■ **WHAT IS BEING ASKED**
Provide again, from the entries below, every line from the one containing "Continue the Blender" through the one containing "MAT['red'] = red_paint()", exactly as written, and no other line.

-- start DATASET RECORDS --

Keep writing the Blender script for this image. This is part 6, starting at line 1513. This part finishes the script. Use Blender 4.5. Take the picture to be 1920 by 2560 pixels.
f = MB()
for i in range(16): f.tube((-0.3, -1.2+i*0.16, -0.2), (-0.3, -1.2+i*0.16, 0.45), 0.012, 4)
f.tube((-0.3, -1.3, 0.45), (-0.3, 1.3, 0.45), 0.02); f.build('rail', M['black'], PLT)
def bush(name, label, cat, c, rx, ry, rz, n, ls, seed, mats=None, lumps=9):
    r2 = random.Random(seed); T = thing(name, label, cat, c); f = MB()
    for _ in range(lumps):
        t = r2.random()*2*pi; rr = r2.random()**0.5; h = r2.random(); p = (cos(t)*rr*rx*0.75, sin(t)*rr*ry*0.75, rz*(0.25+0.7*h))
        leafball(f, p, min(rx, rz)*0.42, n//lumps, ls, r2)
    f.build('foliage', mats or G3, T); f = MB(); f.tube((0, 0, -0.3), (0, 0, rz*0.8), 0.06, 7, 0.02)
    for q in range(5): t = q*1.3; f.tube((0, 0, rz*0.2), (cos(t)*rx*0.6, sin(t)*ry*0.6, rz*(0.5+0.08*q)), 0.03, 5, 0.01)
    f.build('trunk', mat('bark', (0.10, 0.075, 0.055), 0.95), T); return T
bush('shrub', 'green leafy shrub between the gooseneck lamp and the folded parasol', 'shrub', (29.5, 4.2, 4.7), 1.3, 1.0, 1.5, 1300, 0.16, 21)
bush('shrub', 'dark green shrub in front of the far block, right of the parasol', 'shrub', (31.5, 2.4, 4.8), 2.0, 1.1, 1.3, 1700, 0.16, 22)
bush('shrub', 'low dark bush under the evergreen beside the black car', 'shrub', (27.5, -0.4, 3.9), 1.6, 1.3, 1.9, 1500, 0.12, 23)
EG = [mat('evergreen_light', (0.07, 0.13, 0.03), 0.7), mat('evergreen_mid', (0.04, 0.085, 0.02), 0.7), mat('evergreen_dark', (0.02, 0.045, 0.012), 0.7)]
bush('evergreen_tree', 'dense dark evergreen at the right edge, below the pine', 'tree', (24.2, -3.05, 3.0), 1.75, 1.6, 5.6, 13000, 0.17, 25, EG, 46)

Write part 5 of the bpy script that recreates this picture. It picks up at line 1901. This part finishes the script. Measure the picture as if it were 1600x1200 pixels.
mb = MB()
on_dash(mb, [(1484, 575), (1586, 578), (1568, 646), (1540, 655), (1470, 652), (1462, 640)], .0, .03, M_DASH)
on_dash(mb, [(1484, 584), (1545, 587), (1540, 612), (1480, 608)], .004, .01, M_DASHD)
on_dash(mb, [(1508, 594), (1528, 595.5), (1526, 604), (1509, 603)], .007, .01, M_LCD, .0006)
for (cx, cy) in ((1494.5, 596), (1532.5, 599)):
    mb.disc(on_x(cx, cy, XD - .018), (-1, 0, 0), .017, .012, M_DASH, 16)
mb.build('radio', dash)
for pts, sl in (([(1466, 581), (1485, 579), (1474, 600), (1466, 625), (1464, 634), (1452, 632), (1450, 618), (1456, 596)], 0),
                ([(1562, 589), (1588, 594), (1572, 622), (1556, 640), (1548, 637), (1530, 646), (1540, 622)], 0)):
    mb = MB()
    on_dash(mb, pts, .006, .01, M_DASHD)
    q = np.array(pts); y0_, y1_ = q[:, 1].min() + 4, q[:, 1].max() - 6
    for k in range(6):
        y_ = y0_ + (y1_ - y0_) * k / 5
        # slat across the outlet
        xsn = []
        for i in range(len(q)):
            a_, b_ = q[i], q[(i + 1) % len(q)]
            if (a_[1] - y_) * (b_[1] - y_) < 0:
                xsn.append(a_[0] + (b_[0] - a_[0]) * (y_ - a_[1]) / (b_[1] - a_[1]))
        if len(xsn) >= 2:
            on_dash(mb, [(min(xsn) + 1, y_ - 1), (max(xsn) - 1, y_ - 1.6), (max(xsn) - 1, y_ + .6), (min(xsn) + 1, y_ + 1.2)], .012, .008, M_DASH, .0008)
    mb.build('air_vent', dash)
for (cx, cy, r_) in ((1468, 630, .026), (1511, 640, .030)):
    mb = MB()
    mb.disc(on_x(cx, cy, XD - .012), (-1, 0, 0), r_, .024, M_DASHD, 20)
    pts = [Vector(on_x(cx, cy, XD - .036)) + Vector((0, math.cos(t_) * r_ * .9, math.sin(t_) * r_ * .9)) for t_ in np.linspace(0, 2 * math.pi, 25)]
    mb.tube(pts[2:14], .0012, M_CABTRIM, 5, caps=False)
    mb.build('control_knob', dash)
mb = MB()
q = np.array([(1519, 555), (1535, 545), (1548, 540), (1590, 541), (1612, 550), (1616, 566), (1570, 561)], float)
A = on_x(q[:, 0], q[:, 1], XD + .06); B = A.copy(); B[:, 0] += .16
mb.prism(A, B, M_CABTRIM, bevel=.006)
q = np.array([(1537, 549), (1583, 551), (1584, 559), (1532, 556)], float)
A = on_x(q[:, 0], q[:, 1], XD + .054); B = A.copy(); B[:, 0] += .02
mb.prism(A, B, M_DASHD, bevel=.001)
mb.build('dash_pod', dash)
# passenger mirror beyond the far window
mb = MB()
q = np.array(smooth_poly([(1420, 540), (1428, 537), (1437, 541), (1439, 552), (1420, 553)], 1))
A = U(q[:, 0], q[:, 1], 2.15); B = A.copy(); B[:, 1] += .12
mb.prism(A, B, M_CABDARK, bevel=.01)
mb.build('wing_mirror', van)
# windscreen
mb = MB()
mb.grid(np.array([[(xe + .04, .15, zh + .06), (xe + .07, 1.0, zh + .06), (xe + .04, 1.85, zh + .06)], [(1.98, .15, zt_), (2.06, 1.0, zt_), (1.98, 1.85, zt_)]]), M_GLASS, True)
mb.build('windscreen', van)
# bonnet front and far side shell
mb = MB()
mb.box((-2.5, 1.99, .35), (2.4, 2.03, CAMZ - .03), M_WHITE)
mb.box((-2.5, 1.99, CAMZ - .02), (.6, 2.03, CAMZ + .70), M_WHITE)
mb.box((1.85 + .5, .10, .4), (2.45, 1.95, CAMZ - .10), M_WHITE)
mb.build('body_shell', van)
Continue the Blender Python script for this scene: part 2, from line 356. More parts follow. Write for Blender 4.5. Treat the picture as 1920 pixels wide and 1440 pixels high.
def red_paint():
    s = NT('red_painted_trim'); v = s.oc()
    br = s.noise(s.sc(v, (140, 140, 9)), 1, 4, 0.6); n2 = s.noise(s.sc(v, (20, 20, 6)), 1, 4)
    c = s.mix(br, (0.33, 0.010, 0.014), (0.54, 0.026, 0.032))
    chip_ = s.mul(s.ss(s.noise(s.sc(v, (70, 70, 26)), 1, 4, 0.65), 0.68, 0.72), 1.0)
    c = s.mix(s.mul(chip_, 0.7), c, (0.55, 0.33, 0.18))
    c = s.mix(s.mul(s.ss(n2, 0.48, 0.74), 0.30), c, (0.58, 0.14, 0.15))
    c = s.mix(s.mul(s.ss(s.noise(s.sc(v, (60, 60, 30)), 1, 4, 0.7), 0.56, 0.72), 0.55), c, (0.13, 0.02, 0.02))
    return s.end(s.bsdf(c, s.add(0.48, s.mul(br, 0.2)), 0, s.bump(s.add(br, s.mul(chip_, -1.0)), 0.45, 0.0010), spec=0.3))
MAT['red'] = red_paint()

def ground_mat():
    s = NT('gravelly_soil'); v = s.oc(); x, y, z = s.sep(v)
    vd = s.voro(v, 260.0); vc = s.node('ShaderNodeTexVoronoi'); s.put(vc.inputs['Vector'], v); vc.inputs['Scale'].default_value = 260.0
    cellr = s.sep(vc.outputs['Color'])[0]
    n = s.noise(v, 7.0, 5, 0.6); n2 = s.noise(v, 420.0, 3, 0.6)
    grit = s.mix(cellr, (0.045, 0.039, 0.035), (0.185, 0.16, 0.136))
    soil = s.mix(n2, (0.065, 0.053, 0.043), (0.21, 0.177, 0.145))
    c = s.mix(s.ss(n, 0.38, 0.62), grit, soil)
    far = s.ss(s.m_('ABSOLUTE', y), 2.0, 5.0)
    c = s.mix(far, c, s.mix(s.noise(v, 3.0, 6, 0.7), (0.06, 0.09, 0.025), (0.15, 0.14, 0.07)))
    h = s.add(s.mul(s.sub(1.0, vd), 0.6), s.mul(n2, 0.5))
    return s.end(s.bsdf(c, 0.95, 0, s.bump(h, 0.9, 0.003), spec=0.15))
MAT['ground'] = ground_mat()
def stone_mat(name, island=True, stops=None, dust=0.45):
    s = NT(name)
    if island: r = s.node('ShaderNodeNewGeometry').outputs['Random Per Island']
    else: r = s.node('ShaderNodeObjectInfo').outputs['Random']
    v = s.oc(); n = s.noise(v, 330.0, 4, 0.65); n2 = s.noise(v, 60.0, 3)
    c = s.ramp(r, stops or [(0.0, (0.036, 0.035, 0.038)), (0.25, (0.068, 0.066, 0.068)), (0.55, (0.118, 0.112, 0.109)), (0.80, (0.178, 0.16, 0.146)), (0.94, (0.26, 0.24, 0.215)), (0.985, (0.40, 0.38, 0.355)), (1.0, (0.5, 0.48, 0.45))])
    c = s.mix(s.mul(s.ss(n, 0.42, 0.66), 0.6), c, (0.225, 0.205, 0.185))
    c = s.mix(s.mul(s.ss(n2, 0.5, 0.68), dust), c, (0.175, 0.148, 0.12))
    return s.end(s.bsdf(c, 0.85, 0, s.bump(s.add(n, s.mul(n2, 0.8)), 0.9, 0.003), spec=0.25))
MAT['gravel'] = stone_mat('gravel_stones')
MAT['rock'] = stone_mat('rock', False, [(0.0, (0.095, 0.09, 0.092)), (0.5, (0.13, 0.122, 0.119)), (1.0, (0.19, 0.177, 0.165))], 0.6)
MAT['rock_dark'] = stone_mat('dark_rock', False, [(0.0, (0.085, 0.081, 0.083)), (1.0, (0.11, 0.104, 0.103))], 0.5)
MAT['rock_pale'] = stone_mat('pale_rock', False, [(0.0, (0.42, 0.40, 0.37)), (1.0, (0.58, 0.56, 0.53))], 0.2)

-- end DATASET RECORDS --

■ **RESPONSE TO THIS EXERCISE**
Continue the Blender Python script for this scene: part 2, from line 356. More parts follow. Write for Blender 4.5. Treat the picture as 1920 pixels wide and 1440 pixels high.
def red_paint():
    s = NT('red_painted_trim'); v = s.oc()
    br = s.noise(s.sc(v, (140, 140, 9)), 1, 4, 0.6); n2 = s.noise(s.sc(v, (20, 20, 6)), 1, 4)
    c = s.mix(br, (0.33, 0.010, 0.014), (0.54, 0.026, 0.032))
    chip_ = s.mul(s.ss(s.noise(s.sc(v, (70, 70, 26)), 1, 4, 0.65), 0.68, 0.72), 1.0)
    c = s.mix(s.mul(chip_, 0.7), c, (0.55, 0.33, 0.18))
    c = s.mix(s.mul(s.ss(n2, 0.48, 0.74), 0.30), c, (0.58, 0.14, 0.15))
    c = s.mix(s.mul(s.ss(s.noise(s.sc(v, (60, 60, 30)), 1, 4, 0.7), 0.56, 0.72), 0.55), c, (0.13, 0.02, 0.02))
    return s.end(s.bsdf(c, s.add(0.48, s.mul(br, 0.2)), 0, s.bump(s.add(br, s.mul(chip_, -1.0)), 0.45, 0.0010), spec=0.3))
MAT['red'] = red_paint()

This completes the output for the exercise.